Carbon Upcycling Technologies has achieved what it says is a Canadian first, by integrating its carbon-capture technology into an operating cement facility in Mississauga.
Last week, the Calgary-based company broke ground on Carbon 1 Mississauga, its commercial carbon capture and utilization (CCU) facility at Ash Grove's cement plant west of Toronto.
A portion of the carbon dioxide (CO2) from the cement kiln of the factory will be fed into Carbon Upcycling’s infrastructure, and exposed to local industrial wastes which are chemically altered to sequester the greenhouse gas. The wastes will be turned into a powdered supplementary cementitious material (SCM), which functions as a cement substitute used to make concrete.
The $35-million project will produce up to 30,000 tonnes of SCMs per year while capturing over 3,000 tonnes of CO2.
A “very important milestone” to Carbon Upcycling, CEO Apoorv Sinha said Carbon 1 Mississauga represents a major scale-up for the company. He is aiming to make it a springboard for global expansion.
Carbon 1 Mississauga “provides us some fundamental learning to make sure that this is not just something that happens at this one-off plant,” but possibly over hundreds of plants during the next five to 10 years, Sinha said in an interview with Sustainable Biz Canada.
Carbon 1 Mississauga
Ash Grove, a cement manufacturer owned by Dublin-headquartered CRH, operates 12 cement plants in Canada and the U.S. One of those is the Mississauga site, which according to Sinha is one of Canada’s largest, producing 1.3 to 1.5 million tonnes of cement per year.
CRH Ventures, the venture capital arm of the company, “played an instrumental part in connecting us with CRH at the corporate level, and then at the business unit level,” he explained.
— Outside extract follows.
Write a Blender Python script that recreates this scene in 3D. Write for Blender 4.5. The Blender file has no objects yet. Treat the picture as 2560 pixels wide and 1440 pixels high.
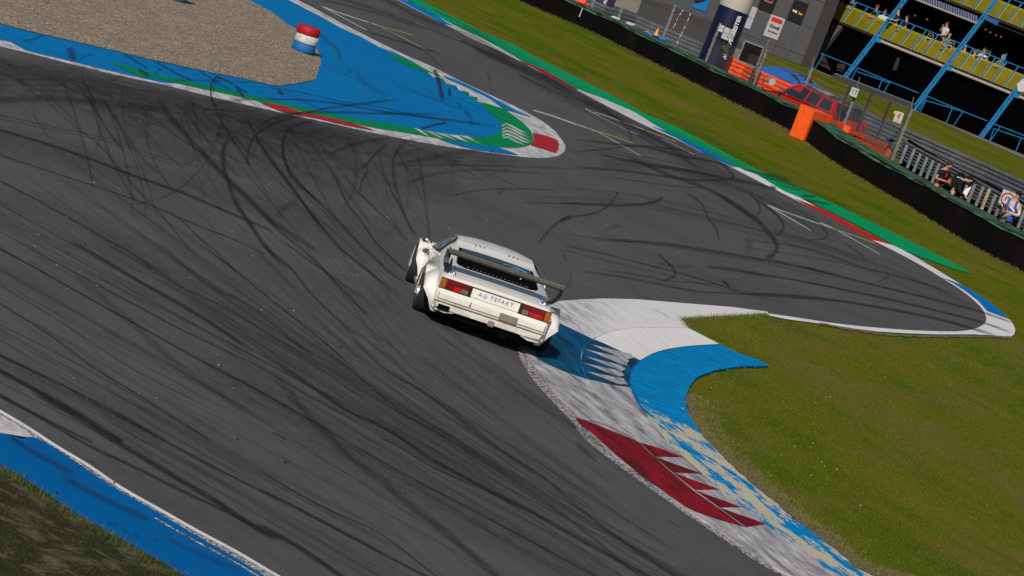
import bpy, bmesh, math, random
import numpy as np
from mathutils import Vector, Matrix, Quaternion
from mathutils.geometry import tessellate_polygon
random.seed(7); rng = np.random.default_rng(7)
scene = bpy.context.scene
COL = scene.collection

# ---------------------------------------------------------------- camera
FPX, CH, PITCH, ROLL = 9435.0, 6.9, math.atan(1130/9435.0), math.radians(21)
cd = bpy.data.cameras.new('camera'); cam = bpy.data.objects.new('camera', cd); COL.objects.link(cam)
cd.sensor_width = 36.0; cd.lens = 36.0*FPX/2560.0; cd.clip_start = 0.5; cd.clip_end = 3000
fwv = Vector((0, math.cos(PITCH), -math.sin(PITCH)))
base = Matrix(((1, 0, 0), (0, math.sin(PITCH), -fwv.y), (0, math.cos(PITCH), -fwv.z)))
cam.matrix_world = Matrix.Translation((0, 0, CH)) @ (base @ Matrix.Rotation(ROLL, 3, 'Z')).to_4x4()
scene.camera = cam
# ---------------------------------------------------------------- sky, sun, exposure
SUN_EL, SUN_AZ = math.radians(35), math.radians(192)
w = bpy.data.worlds.new('World'); scene.world = w; w.use_nodes = True
wn = w.node_tree.nodes; wl = w.node_tree.links
sky = wn.new('ShaderNodeTexSky'); sky.sky_type = 'NISHITA'; sky.sun_disc = False
sky.sun_elevation = SUN_EL; sky.sun_rotation = SUN_AZ
wn['Background'].inputs['Strength'].default_value = 0.05
wl.new(sky.outputs[0], wn['Background'].inputs['Color'])
sd = bpy.data.lights.new('sun', 'SUN'); sd.energy = 4.6; sd.angle = math.radians(0.5); sd.color = (1, .955, .88)
sun = bpy.data.objects.new('sun', sd); COL.objects.link(sun)
sdir = Vector((math.sin(SUN_AZ)*math.cos(SUN_EL), math.cos(SUN_AZ)*math.cos(SUN_EL), math.sin(SUN_EL)))
sun.rotation_euler = (-sdir).to_track_quat('-Z', 'Y').to_euler()
scene.view_settings.view_transform = 'Standard'; scene.view_settings.look = 'None'
scene.view_settings.exposure = -0.28; scene.view_settings.gamma = 1.0
scene.cycles.transparent_max_bounces = 40

# ---------------------------------------------------------------- surveying: a sight line through the photo meets a surface of known height
CP = Vector((0, 0, CH)); FV = fwv; RV = Vector((1, 0, 0)); DV = Vector((0, -math.sin(PITCH), -math.cos(PITCH)))
def ray(px, py):
    dx, dy = px-1280, py-720; c, s = math.cos(ROLL), math.sin(ROLL)
    return FV*FPX + RV*(dx*c+dy*s) + DV*(-dx*s+dy*c)
def G(px, py, z=0.0):
    d = ray(px, py); return CP + d*((z-CH)/d.z)
def proj(p):
    v = Vector(p)-CP; z = v.dot(FV); xr = v.dot(RV)/z*FPX; yr = v.dot(DV)/z*FPX; c, s = math.cos(ROLL), math.sin(ROLL)
    return (1280+xr*c-yr*s, 720+xr*s+yr*c)
def up_to(p, px, py):            # height above p at which the upright through p comes nearest the pixel
    a = proj(p); b = proj(Vector(p)+Vector((0, 0, 1))); vx, vy = b[0]-a[0], b[1]-a[1]
    return ((px-a[0])*vx+(py-a[1])*vy)/(vx*vx+vy*vy)
WIN = dict(A=(640,0,4),B=(0,0,4),C=(1040,120,4.8),D=(1440,240,4),E=(1850,450,3.5127),K=(1250,700,3.6),L=(1400,1000,3.2),M=(0,980,3.13),
  N=(640,340,3.2),Q=(0,240,3.2),S=(0,600,2.844),U=(640,800,2.2456),W=(1400,480,3.657),R3=(2100,0,5.539),R2=(1700,0,5.953),R4=(1780,130,5.333),
  R5=(2100,230,5.539),R6=(1280,0,5.12),R7=(2200,350,5.333),R8=(2000,0,6.857),T1=(1740,20,12),T2=(1860,0,13.09),T4=(2460,440,10.286),F=(0,0,1))
def T(k, pts):
    ox, oy, s = WIN[k]; return [(ox+x/s, oy+y/s) for x, y in pts]
def t1(k, x, y): return T(k, [(x, y)])[0]
def cr(pts, n=4, closed=False):
    out = []; m = len(pts)
    for i in range(m if closed else m-1):
        g = (lambda k: pts[k % m]) if closed else (lambda k: pts[min(max(k, 0), m-1)])
        p0, p1, p2, p3 = g(i-1), g(i), g(i+1), g(i+2)
        for k in range(n):
            t = k/n
            out.append(tuple(.5*((2*p1[j])+(-p0[j]+p2[j])*t+(2*p0[j]-5*p1[j]+4*p2[j]-p3[j])*t*t+(-p0[j]+3*p1[j]-3*p2[j]+p3[j])*t**3) for j in range(len(p1))))
    if not closed: out.append(tuple(pts[-1]))
    return out

# ---------------------------------------------------------------- objects
def tag(o, label=None, cat=None, group=None, kind=None):
    if label: o['label'] = label
    if cat: o['category'] = cat
    if group: o['group'] = group
    if kind: o['kind'] = kind
    return o
def empty(name, loc=(0,0,0), rot=(0,0,0), **k):
    o = bpy.data.objects.new(name, None); COL.objects.link(o); o.location = loc; o.rotation_euler = rot; return tag(o, **k)
def link(name, me, parent=None, **k):
    o = bpy.data.objects.new(name, me); COL.objects.link(o)
    if parent: o.parent = parent
    return tag(o, **k)
def mesh(name, V, Fc, mat, parent=None, smooth=False, uv=None, mi=None, **k):
    me = bpy.data.meshes.new(name); me.from_pydata([tuple(v) for v in V], [], Fc); 
    for m in (mat if isinstance(mat, (list, tuple)) else [mat]): me.materials.append(m)
    if mi:
        for p, i in zip(me.polygons, mi): p.material_index = i
    if smooth: me.polygons.foreach_set('use_smooth', [True]*len(me.polygons))
    me.update(); return link(name, me, parent, **k)
class MB:
    def __init__(s): s.V = []; s.F = []; s.M = []
    def add(s, V, Fc, m=0):
        b = len(s.V); s.V += [Vector(v) for v in V]; s.F += [tuple(b+i for i in f) for f in Fc]; s.M += [m]*len(Fc); return s
    def box(s, c, d, R=None, m=0, bev=0.0):
        x, y, z = d[0]/2, d[1]/2, d[2]/2; R = R or Matrix.Identity(3); c = Vector(c)
        if bev <= 0:
            V = [c+R@Vector((i*x, j*y, k*z)) for i in (-1,1) for j in (-1,1) for k in (-1,1)]
            return s.add(V, [(0,1,3,2),(4,6,7,5),(0,4,5,1),(2,3,7,6),(0,2,6,4),(1,5,7,3)], m)
        bm = bmesh.new(); bmesh.ops.create_cube(bm, size=1)
        for v in bm.verts: v.co = Vector((v.co.x*d[0], v.co.y*d[1], v.co.z*d[2]))
        bmesh.ops.bevel(bm, geom=bm.edges[:], offset=min(bev, min(d)*.45), segments=2, affect='EDGES', profile=.5)
        bm.verts.index_update()
        V = [c+R@v.co for v in bm.verts]; Fc = [tuple(v.index for v in f.verts) for f in bm.faces]; bm.free(); return s.add(V, Fc, m)
    def tube(s, pts, r, n=6, m=0, cap=True, flat=None):
        pts = [Vector(p) for p in pts]; rs = r if isinstance(r, (list, tuple)) else [r]*len(pts); V = []; prev = None
        for i, p in enumerate(pts):
            t = (pts[min(i+1, len(pts)-1)]-pts[max(i-1, 0)])
            if t.length < 1e-9: t = Vector((0,0,1))
            t.normalize()
            a = prev if prev is not None else (Vector((0,0,1)) if abs(t.z) < .9 else Vector((1,0,0)))
            b = t.cross(a).normalized(); a = b.cross(t).normalized(); prev = a
            for k in range(n):
                q = 2*math.pi*(k+.5)/n; V.append(p+(a*math.cos(q)+b*math.sin(q))*rs[i])
        Fc = [(i*n+k, i*n+(k+1)%n, (i+1)*n+(k+1)%n, (i+1)*n+k) for i in range(len(pts)-1) for k in range(n)]
        if cap: Fc += [tuple(range(n-1, -1, -1)), tuple((len(pts)-1)*n+k for k in range(n))]
        return s.add(V, Fc, m)
    def bar(s, a, b, wd, th=None, m=0, side=Vector((0,0,1))):
        a, b = Vector(a), Vector(b); t = b-a; L = t.length; t.normalize(); x = t.cross(side)
        if x.length < 1e-6: x = t.cross(Vector((0,1,0)))
        x.normalize(); z = x.cross(t); R = Matrix((x, t, z)).transposed(); return s.box((a+b)/2, (wd, L, th or wd), R, m)
    def prism(s, pts, off, m=0):        # pts: ring of 3-D points, off: extrusion vector
        pts = [Vector(p) for p in pts]; n = len(pts); tri = tessellate_polygon([pts]); off = Vector(off)
        V = pts+[p+off for p in pts]
        Fc = [tuple(t) for t in tri]+[tuple(n+i for i in reversed(t)) for t in tri]+[(i, (i+1)%n, n+(i+1)%n, n+i) for i in range(n)]
        return s.add(V, Fc, m)
    def sphere(s, c, r, n=10, sc=(1,1,1), m=0, R=None):
        V = []; c = Vector(c); R = R or Matrix.Identity(3); h = n//2
        for i in range(h+1):
            for k in range(n):
                a, b = math.pi*i/h, 2*math.pi*k/n
                V.append(c+R@Vector((r*sc[0]*math.sin(a)*math.cos(b), r*sc[1]*math.sin(a)*math.sin(b), r*sc[2]*math.cos(a))))
        return s.add(V, [(i*n+k, (i+1)*n+k, (i+1)*n+(k+1)%n, i*n+(k+1)%n) for i in range(h) for k in range(n)], m)
    def build(s, name, mat, parent=None, smooth=False, **k):
        o = mesh(name, s.V, s.F, mat, parent, smooth, mi=s.M if isinstance(mat, (list, tuple)) else None, **k)
        bm = bmesh.new(); bm.from_mesh(o.data); bmesh.ops.remove_doubles(bm, verts=bm.verts, dist=1e-6); bmesh.ops.recalc_face_normals(bm, faces=bm.faces); bm.to_mesh(o.data); bm.free()
        if smooth: o.data.polygons.foreach_set('use_smooth', [True]*len(o.data.polygons))
        return o
def sharp(o, ang=35):
    o.data.polygons.foreach_set('use_smooth', [True]*len(o.data.polygons)); o.data.set_sharp_from_angle(angle=math.radians(ang)); return o
def copy_thing(o, loc, rz=None, **k):
    c = o.copy(); COL.objects.link(c); c.location = loc
    if rz is not None: c.rotation_euler = (0, 0, rz)
    for ch in list(o.children):
        d = ch.copy(); COL.objects.link(d); d.parent = c
        for g in list(ch.children):
            e = g.copy(); COL.objects.link(e); e.parent = d
    return tag(c, **k)
def text(name, s, size, mat, parent, M, ext=.002, align='CENTER', bold=0, sx=1.0, sp=1.0):
    cu = bpy.data.curves.new(name, 'FONT'); cu.body = s; cu.size = size; cu.extrude = ext; cu.align_x = align; cu.align_y = 'CENTER'; cu.offset = bold; cu.space_character = sp; cu.resolution_u = 3
    t = bpy.data.objects.new('tmp', cu); COL.objects.link(t); bpy.context.view_layer.update()
    me = bpy.data.meshes.new_from_object(t.evaluated_get(bpy.context.evaluated_depsgraph_get())); bpy.data.objects.remove(t)
    me.transform(M @ Matrix.Diagonal((sx, 1, 1, 1))); me.materials.clear(); me.materials.append(mat); return link(name, me, parent)
def frame(o, x, y):              # 4x4 from origin, x axis, y axis
    x = Vector(x).normalized(); y = Vector(y); z = x.cross(y).normalized(); y = z.cross(x)
    return Matrix.Translation(Vector(o)) @ Matrix((x, y, z)).transposed().to_4x4()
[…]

The relationship between Carbon Upcycling and CRH began in mid-2022, then grew and matured, culminating in the Mississauga project.
Over the next two to three months, Carbon Upcycling will be “plugging into” the existing CRH infrastructure. By integrating with an existing facility, Carbon Upcycling will have the advantage of building its system faster compared to developing a new site.
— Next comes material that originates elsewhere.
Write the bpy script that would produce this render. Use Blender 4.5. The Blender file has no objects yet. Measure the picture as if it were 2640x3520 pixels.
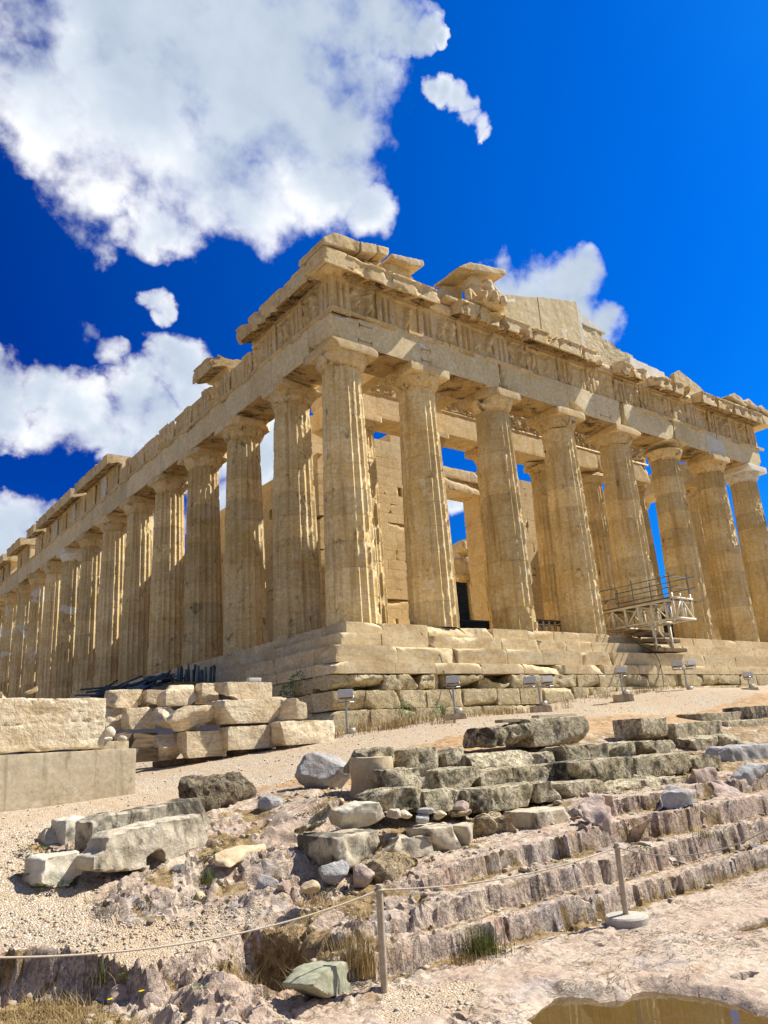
import bpy, bmesh, math, random
import numpy as np
from mathutils import Matrix, Vector
rad = math.radians
sc = bpy.context.scene
col = sc.collection

# ------------------------------------------------------------------ camera
CAM = np.array([-14.52387539, -21.03930515, -3.83839])
YAW, PITCH, ROLL, FPX = 0.90928132, 0.28635629, -0.06310368, 2691.74
W0, H0 = 2640, 3520
def _basis():
    f = np.array([math.cos(YAW)*math.cos(PITCH), math.sin(YAW)*math.cos(PITCH), math.sin(PITCH)])
    r = np.array([math.sin(YAW), -math.cos(YAW), 0.0]); u = np.cross(r, f)
    return (r*math.cos(ROLL)+u*math.sin(ROLL), -r*math.sin(ROLL)+u*math.cos(ROLL), f)
CR, CU, CF = _basis()
cd = bpy.data.cameras.new('camera'); cam = bpy.data.objects.new('camera', cd); col.objects.link(cam)
cd.sensor_fit = 'HORIZONTAL'; cd.sensor_width = 36.0; cd.lens = 36.0*FPX/W0
cd.clip_start = 0.1; cd.clip_end = 6000
m = Matrix.Identity(4)
for i in range(3):
    m[i][0] = CR[i]; m[i][1] = CU[i]; m[i][2] = -CF[i]; m[i][3] = CAM[i]
cam.matrix_world = m
sc.camera = cam

# ------------------------------------------------------------------ sun, exposure
SUN_AZ, SUN_EL = -15.0, 47.5          # azimuth counted from +X towards +Y
SUN_STRENGTH = 5.0
sd = bpy.data.lights.new('sun', 'SUN'); sd.energy = SUN_STRENGTH; sd.angle = rad(0.5); sd.color = (1.0, 0.94, 0.83)
sun = bpy.data.objects.new('sun', sd); col.objects.link(sun)
sdir = Vector((math.cos(rad(SUN_AZ))*math.cos(rad(SUN_EL)), math.sin(rad(SUN_AZ))*math.cos(rad(SUN_EL)), math.sin(rad(SUN_EL))))
sun.rotation_euler = sdir.to_track_quat('Z', 'Y').to_euler()
sun.location = (20, -30, 40)
vs = sc.view_settings
vs.view_transform = 'Standard'; vs.look = 'None'; vs.gamma = 1.0; vs.exposure = 0.70
try: vs.use_curve_mapping = False
except Exception: pass
sc.cycles.max_bounces = 6; sc.cycles.diffuse_bounces = 4

# ------------------------------------------------------------------ node helper
class NT:
    def __init__(s, nt): s.nt = nt; nt.nodes.clear()
    def new(s, t, **kw):
        n = s.nt.nodes.new(t)
        for k, v in kw.items(): setattr(n, k, v)
        return n
    def put(s, sock, v):
        if v is None: return
        if isinstance(v, bpy.types.NodeSocket): s.nt.links.new(v, sock)
        elif isinstance(v, (tuple, list)):
            v = tuple(v)
            sock.default_value = (v+(1.0,))[:4] if sock.type == 'RGBA' and len(v) == 3 else v
        else: sock.default_value = v
    def math(s, op, a, b=None, c=None, clamp=False):
        n = s.new('ShaderNodeMath', operation=op, use_clamp=clamp)
        for i, v in enumerate((a, b, c)): s.put(n.inputs[i], v)
        return n.outputs[0]
    def vmath(s, op, a, b=None):
        n = s.new('ShaderNodeVectorMath', operation=op); s.put(n.inputs[0], a); s.put(n.inputs[1], b)
        return n.outputs['Value'] if op == 'DOT_PRODUCT' else n.outputs[0]
    def noise(s, vec, scale, detail=4, rough=0.55, dist=0.0, color=False):
        n = s.new('ShaderNodeTexNoise'); s.put(n.inputs['Vector'], vec)
        n.inputs['Scale'].default_value = scale; n.inputs['Detail'].default_value = detail
        n.inputs['Roughness'].default_value = rough; n.inputs['Distortion'].default_value = dist
        return n.outputs['Color' if color else 'Fac']
    def voro(s, vec, scale, feature='F1', out='Distance', rand=1.0):
        n = s.new('ShaderNodeTexVoronoi', feature=feature); s.put(n.inputs['Vector'], vec)
        n.inputs['Scale'].default_value = scale; n.inputs['Randomness'].default_value = rand
        return n.outputs[out]
    def mr(s, v, a, b, c=0.0, d=1.0, smooth=False):
        n = s.new('ShaderNodeMapRange'); n.clamp = True
        if smooth: n.interpolation_type = 'SMOOTHSTEP'
        s.put(n.inputs[0], v)
        for i, q in enumerate((a, b, c, d)): s.put(n.inputs[i+1], q)
        return n.outputs[0]
    def mix(s, f, a, b, mode='MIX'):
        n = s.new('ShaderNodeMix', data_type='RGBA', blend_type=mode)
        s.put(n.inputs[0], f); s.put(n.inputs[6], a); s.put(n.inputs[7], b)
        return n.outputs[2]
    def scale(s, vec, v):
        n = s.new('ShaderNodeMapping'); s.put(n.inputs['Vector'], vec); n.inputs['Scale'].default_value = v
        return n.outputs[0]
    def attr(s, name, kind='GEOMETRY', out='Fac'):
        n = s.new('ShaderNodeAttribute', attribute_type=kind, attribute_name=name); return n.outputs[out]

def px_dir(a, b):
    """world direction seen at a point of the 1659 x 2212 view of the photograph"""
    d = CF + CR*((a*1.59132-W0/2)/FPX) - CU*((b*1.59132-H0/2)/FPX)
    return d/np.linalg.norm(d)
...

Operations are expected to start in the first half of 2026. Between 12 to 15 of Carbon Upcycling’s staff will operate Carbon 1 Mississauga, Sinha said.
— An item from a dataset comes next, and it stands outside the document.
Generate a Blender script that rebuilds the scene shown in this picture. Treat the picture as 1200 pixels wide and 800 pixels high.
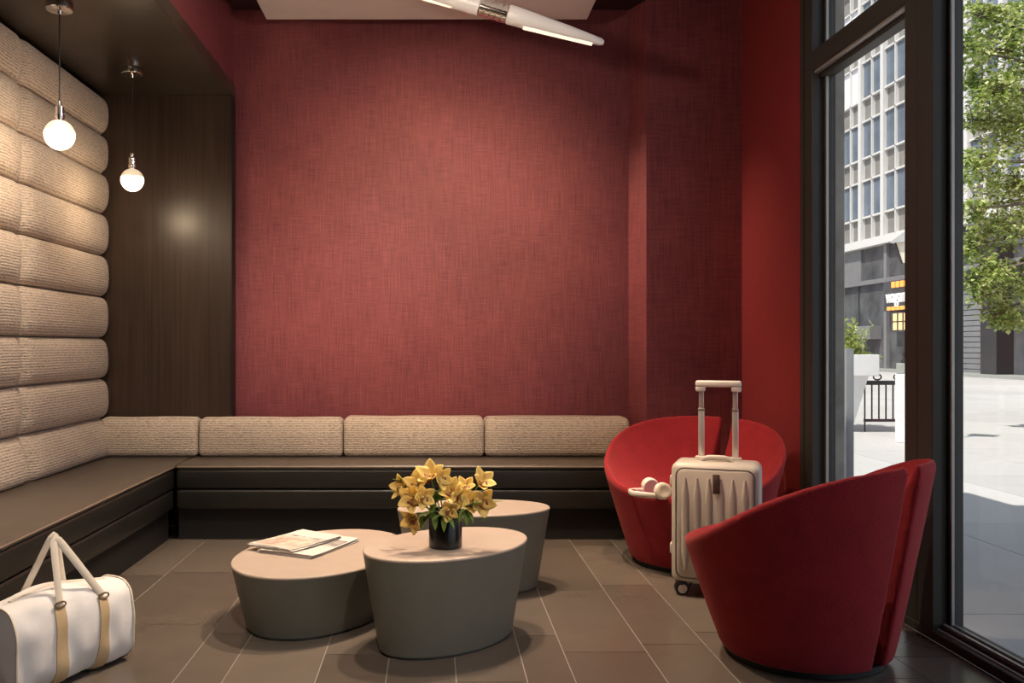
import bpy, bmesh, math, random
from math import sin, cos, pi, radians, sqrt, atan2
from mathutils import Vector, Matrix, noise
random.seed(7)
SC = bpy.context.scene
COL = SC.collection
for o in list(bpy.data.objects):
    bpy.data.objects.remove(o)

# ------------------------------------------------------------------ camera
F, H = 1050.0, 1.05
cd = bpy.data.cameras.new('camera')
cd.sensor_width = 36.0
cd.lens = 36.0 * F / 1200.0
cd.shift_x, cd.shift_y = 0.075, 5.0 / 1200.0
cd.clip_start, cd.clip_end = 0.05, 400
cam = bpy.data.objects.new('camera', cd)
COL.objects.link(cam)
cam.location = (0, 0, H)
cam.rotation_euler = (pi / 2, 0, 0)
SC.camera = cam

# ------------------------------------------------------------------ exposure, sky, sun, lamps
SC.view_settings.view_transform = 'Standard'
SC.view_settings.look = 'None'
SC.view_settings.gamma = 1.0
SC.view_settings.use_curve_mapping = False
SC.view_settings.exposure = 0.60
SC.cycles.use_denoising = True
SC.cycles.max_bounces = 8
SC.cycles.transparent_max_bounces = 16
SC.cycles.sample_clamp_indirect = 6.0

W = bpy.data.worlds.new('sky')
SC.world = W
W.use_nodes = True
wn = W.node_tree
bg = wn.nodes['Background']
sky = wn.nodes.new('ShaderNodeTexSky')
sky.sky_type = 'HOSEK_WILKIE'
sky.sun_direction = Vector((-0.48, -0.28, 0.83)).normalized()
sky.turbidity = 4.0
sky.ground_albedo = 0.4
hs = wn.nodes.new('ShaderNodeHueSaturation')
hs.inputs['Saturation'].default_value = 0.40
wn.links.new(sky.outputs['Color'], hs.inputs['Color'])
wn.links.new(hs.outputs['Color'], bg.inputs['Color'])
bg.inputs['Strength'].default_value = 3.2

sd = bpy.data.lights.new('sun', 'SUN')
sd.energy = 4.2
sd.angle = radians(0.6)
sd.color = (1.0, 0.95, 0.86)
so = bpy.data.objects.new('sun', sd)
COL.objects.link(so)
so.rotation_euler = Vector((-0.48, -0.28, 0.83)).to_track_quat('Z', 'Y').to_euler()
so.location = (0, 8, 20)


def spot(name, loc, target, watts, angle, blend=1.0, color=(1.0, 0.78, 0.56), radius=0.04):
    l = bpy.data.lights.new(name, 'SPOT')
    l.energy = watts
    l.spot_size = radians(angle)
    l.spot_blend = blend
    l.color = color
    l.shadow_soft_size = radius
    o = bpy.data.objects.new(name, l)
    COL.objects.link(o)
    o.location = loc
    d = Vector(loc) - Vector(target)
    o.rotation_euler = d.to_track_quat('Z', 'Y').to_euler()
    return o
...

As for buyers of the SCM, Carbon Upcycling expects downstream partners to be announced during the next five to six months. The partners will include customers of CRH through its subsidiaries, such as its Concord, Ont.-based division Dufferin Concrete.
As a small commercial development, the project is not intended to result in double-digit emissions reductions, “but rather to demonstrate that our technology is able to scale and integrate at this first step,” Sinha said.
Once that is achieved, Carbon Upcycling will take the next step of “getting to more substantial volumes of carbon reduction as well as cementitious material production.”
Carbon Upcycling’s worldwide ambition
As a “perfect replica” for larger projects in the future, Sinha has the drive to expand his company’s technology to cement-producing facilities around the globe. In a previous interview, he said his target is to have Carbon Upcycling prepared to install equipment with the capacity of producing two to four million tonnes of SCMs by the end of 2030.
He is confident Ash Grove and CRH are interested in maintaining and expanding the partnership, as both companies are focused on decarbonization and creating domestic supply chains.
“The expectation and the absolute goal here is that this then gets transferred over to projects in France, in Poland, in Finland, in the U.S., and many other areas,” Sinha said.
In June, the company announced a US$18-million investment by European building materials firm Titan Group to support tests of its technology at two of Titan’s facilities in Greece and the U.S.
Two large cement producers (also Carbon Upcycling investors) are in discussions for collaborations, he disclosed, and the company expects to have a project with partners to announce this fall.